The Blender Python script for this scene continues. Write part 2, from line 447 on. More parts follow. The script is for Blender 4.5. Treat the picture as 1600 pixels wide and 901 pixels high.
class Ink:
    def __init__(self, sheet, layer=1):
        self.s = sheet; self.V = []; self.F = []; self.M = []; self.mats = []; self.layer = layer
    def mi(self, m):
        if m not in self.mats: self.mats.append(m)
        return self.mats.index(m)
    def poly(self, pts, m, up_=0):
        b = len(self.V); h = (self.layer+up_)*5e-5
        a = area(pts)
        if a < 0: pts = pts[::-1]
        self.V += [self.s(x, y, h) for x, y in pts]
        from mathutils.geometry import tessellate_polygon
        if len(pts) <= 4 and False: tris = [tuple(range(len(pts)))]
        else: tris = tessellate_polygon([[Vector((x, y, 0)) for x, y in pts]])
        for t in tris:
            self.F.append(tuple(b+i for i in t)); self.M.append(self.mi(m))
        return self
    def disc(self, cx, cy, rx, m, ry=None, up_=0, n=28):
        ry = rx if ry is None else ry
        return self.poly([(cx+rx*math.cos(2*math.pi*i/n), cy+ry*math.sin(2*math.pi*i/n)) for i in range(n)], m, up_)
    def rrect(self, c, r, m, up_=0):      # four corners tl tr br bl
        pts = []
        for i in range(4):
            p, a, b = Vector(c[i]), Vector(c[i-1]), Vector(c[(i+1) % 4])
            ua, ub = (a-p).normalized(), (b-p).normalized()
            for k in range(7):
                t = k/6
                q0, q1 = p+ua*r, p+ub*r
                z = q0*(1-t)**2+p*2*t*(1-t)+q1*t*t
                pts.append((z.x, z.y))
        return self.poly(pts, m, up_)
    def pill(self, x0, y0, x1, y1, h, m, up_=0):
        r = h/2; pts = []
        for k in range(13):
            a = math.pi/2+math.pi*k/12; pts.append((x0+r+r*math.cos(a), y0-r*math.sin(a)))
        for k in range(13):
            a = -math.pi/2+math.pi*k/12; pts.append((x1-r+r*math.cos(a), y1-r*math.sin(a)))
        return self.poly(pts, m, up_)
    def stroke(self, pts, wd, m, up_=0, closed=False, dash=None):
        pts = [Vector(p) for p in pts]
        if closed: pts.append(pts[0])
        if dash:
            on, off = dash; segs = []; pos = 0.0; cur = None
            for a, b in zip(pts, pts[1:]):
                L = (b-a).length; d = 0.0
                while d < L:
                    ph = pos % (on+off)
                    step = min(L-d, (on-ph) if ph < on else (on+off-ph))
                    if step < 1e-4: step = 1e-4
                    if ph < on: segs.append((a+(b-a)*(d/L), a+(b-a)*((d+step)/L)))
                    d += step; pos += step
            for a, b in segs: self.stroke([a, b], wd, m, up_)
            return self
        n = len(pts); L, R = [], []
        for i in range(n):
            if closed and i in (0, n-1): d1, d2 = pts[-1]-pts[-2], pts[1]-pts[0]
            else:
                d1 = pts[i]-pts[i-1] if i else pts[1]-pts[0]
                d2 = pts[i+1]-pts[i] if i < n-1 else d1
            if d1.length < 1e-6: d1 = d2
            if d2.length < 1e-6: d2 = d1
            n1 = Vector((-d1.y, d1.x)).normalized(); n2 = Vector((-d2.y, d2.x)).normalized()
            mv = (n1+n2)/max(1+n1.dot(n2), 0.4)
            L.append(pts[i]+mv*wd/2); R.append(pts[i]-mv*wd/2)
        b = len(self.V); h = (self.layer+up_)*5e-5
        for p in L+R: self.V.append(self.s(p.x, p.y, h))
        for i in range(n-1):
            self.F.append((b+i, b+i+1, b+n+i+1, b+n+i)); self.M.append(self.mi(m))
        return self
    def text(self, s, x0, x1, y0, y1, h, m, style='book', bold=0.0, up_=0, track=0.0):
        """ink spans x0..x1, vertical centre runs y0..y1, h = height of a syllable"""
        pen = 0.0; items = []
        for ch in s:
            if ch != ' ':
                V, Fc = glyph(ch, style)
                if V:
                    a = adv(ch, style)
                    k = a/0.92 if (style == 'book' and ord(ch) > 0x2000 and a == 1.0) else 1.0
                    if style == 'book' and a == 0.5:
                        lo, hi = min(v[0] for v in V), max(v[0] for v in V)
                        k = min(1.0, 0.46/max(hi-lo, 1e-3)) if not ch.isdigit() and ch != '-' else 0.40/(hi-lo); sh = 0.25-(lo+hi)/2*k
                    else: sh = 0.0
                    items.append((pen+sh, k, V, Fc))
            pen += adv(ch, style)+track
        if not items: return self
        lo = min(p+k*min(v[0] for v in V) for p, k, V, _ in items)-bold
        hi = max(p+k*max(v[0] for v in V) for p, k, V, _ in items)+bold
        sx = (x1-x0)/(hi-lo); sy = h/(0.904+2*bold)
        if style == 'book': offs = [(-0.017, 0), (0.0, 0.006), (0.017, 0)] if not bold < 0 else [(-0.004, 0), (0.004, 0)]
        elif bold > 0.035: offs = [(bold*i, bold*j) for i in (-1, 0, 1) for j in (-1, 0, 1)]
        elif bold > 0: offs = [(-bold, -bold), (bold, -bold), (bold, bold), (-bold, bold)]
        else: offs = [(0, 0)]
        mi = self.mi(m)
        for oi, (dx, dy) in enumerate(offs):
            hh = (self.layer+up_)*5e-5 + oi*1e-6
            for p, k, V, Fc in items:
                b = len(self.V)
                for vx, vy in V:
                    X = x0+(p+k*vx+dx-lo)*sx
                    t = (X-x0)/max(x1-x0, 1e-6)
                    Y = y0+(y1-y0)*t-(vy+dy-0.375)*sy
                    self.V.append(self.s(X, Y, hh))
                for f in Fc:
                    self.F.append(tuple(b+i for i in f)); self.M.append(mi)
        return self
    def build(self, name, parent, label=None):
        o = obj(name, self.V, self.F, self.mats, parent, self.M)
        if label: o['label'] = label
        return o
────
# [WHAT IS BEING ASKED]
The data above must be returned in full, exactly as written.

# [EXERCISE RESULT]
The Blender Python script for this scene continues. Write part 2, from line 447 on. More parts follow. The script is for Blender 4.5. Treat the picture as 1600 pixels wide and 901 pixels high.
class Ink:
    def __init__(self, sheet, layer=1):
        self.s = sheet; self.V = []; self.F = []; self.M = []; self.mats = []; self.layer = layer
    def mi(self, m):
        if m not in self.mats: self.mats.append(m)
        return self.mats.index(m)
    def poly(self, pts, m, up_=0):
        b = len(self.V); h = (self.layer+up_)*5e-5
        a = area(pts)
        if a < 0: pts = pts[::-1]
        self.V += [self.s(x, y, h) for x, y in pts]
        from mathutils.geometry import tessellate_polygon
        if len(pts) <= 4 and False: tris = [tuple(range(len(pts)))]
        else: tris = tessellate_polygon([[Vector((x, y, 0)) for x, y in pts]])
        for t in tris:
            self.F.append(tuple(b+i for i in t)); self.M.append(self.mi(m))
        return self
    def disc(self, cx, cy, rx, m, ry=None, up_=0, n=28):
        ry = rx if ry is None else ry
        return self.poly([(cx+rx*math.cos(2*math.pi*i/n), cy+ry*math.sin(2*math.pi*i/n)) for i in range(n)], m, up_)
    def rrect(self, c, r, m, up_=0):      # four corners tl tr br bl
        pts = []
        for i in range(4):
            p, a, b = Vector(c[i]), Vector(c[i-1]), Vector(c[(i+1) % 4])
            ua, ub = (a-p).normalized(), (b-p).normalized()
            for k in range(7):
                t = k/6
                q0, q1 = p+ua*r, p+ub*r
                z = q0*(1-t)**2+p*2*t*(1-t)+q1*t*t
                pts.append((z.x, z.y))
        return self.poly(pts, m, up_)
    def pill(self, x0, y0, x1, y1, h, m, up_=0):
        r = h/2; pts = []
        for k in range(13):
            a = math.pi/2+math.pi*k/12; pts.append((x0+r+r*math.cos(a), y0-r*math.sin(a)))
        for k in range(13):
            a = -math.pi/2+math.pi*k/12; pts.append((x1-r+r*math.cos(a), y1-r*math.sin(a)))
        return self.poly(pts, m, up_)
    def stroke(self, pts, wd, m, up_=0, closed=False, dash=None):
        pts = [Vector(p) for p in pts]
        if closed: pts.append(pts[0])
        if dash:
            on, off = dash; segs = []; pos = 0.0; cur = None
            for a, b in zip(pts, pts[1:]):
                L = (b-a).length; d = 0.0
                while d < L:
                    ph = pos % (on+off)
                    step = min(L-d, (on-ph) if ph < on else (on+off-ph))
                    if step < 1e-4: step = 1e-4
                    if ph < on: segs.append((a+(b-a)*(d/L), a+(b-a)*((d+step)/L)))
                    d += step; pos += step
            for a, b in segs: self.stroke([a, b], wd, m, up_)
            return self
        n = len(pts); L, R = [], []
        for i in range(n):
            if closed and i in (0, n-1): d1, d2 = pts[-1]-pts[-2], pts[1]-pts[0]
            else:
                d1 = pts[i]-pts[i-1] if i else pts[1]-pts[0]
                d2 = pts[i+1]-pts[i] if i < n-1 else d1
            if d1.length < 1e-6: d1 = d2
            if d2.length < 1e-6: d2 = d1
            n1 = Vector((-d1.y, d1.x)).normalized(); n2 = Vector((-d2.y, d2.x)).normalized()
            mv = (n1+n2)/max(1+n1.dot(n2), 0.4)
            L.append(pts[i]+mv*wd/2); R.append(pts[i]-mv*wd/2)
        b = len(self.V); h = (self.layer+up_)*5e-5
        for p in L+R: self.V.append(self.s(p.x, p.y, h))
        for i in range(n-1):
            self.F.append((b+i, b+i+1, b+n+i+1, b+n+i)); self.M.append(self.mi(m))
        return self
    def text(self, s, x0, x1, y0, y1, h, m, style='book', bold=0.0, up_=0, track=0.0):
        """ink spans x0..x1, vertical centre runs y0..y1, h = height of a syllable"""
        pen = 0.0; items = []
        for ch in s:
            if ch != ' ':
                V, Fc = glyph(ch, style)
                if V:
                    a = adv(ch, style)
                    k = a/0.92 if (style == 'book' and ord(ch) > 0x2000 and a == 1.0) else 1.0
                    if style == 'book' and a == 0.5:
                        lo, hi = min(v[0] for v in V), max(v[0] for v in V)
                        k = min(1.0, 0.46/max(hi-lo, 1e-3)) if not ch.isdigit() and ch != '-' else 0.40/(hi-lo); sh = 0.25-(lo+hi)/2*k
                    else: sh = 0.0
                    items.append((pen+sh, k, V, Fc))
            pen += adv(ch, style)+track
        if not items: return self
        lo = min(p+k*min(v[0] for v in V) for p, k, V, _ in items)-bold
        hi = max(p+k*max(v[0] for v in V) for p, k, V, _ in items)+bold
        sx = (x1-x0)/(hi-lo); sy = h/(0.904+2*bold)
        if style == 'book': offs = [(-0.017, 0), (0.0, 0.006), (0.017, 0)] if not bold < 0 else [(-0.004, 0), (0.004, 0)]
        elif bold > 0.035: offs = [(bold*i, bold*j) for i in (-1, 0, 1) for j in (-1, 0, 1)]
        elif bold > 0: offs = [(-bold, -bold), (bold, -bold), (bold, bold), (-bold, bold)]
        else: offs = [(0, 0)]
        mi = self.mi(m)
        for oi, (dx, dy) in enumerate(offs):
            hh = (self.layer+up_)*5e-5 + oi*1e-6
            for p, k, V, Fc in items:
                b = len(self.V)
                for vx, vy in V:
                    X = x0+(p+k*vx+dx-lo)*sx
                    t = (X-x0)/max(x1-x0, 1e-6)
                    Y = y0+(y1-y0)*t-(vy+dy-0.375)*sy
                    self.V.append(self.s(X, Y, hh))
                for f in Fc:
                    self.F.append(tuple(b+i for i in f)); self.M.append(mi)
        return self
    def build(self, name, parent, label=None):
        o = obj(name, self.V, self.F, self.mats, parent, self.M)
        if label: o['label'] = label
        return o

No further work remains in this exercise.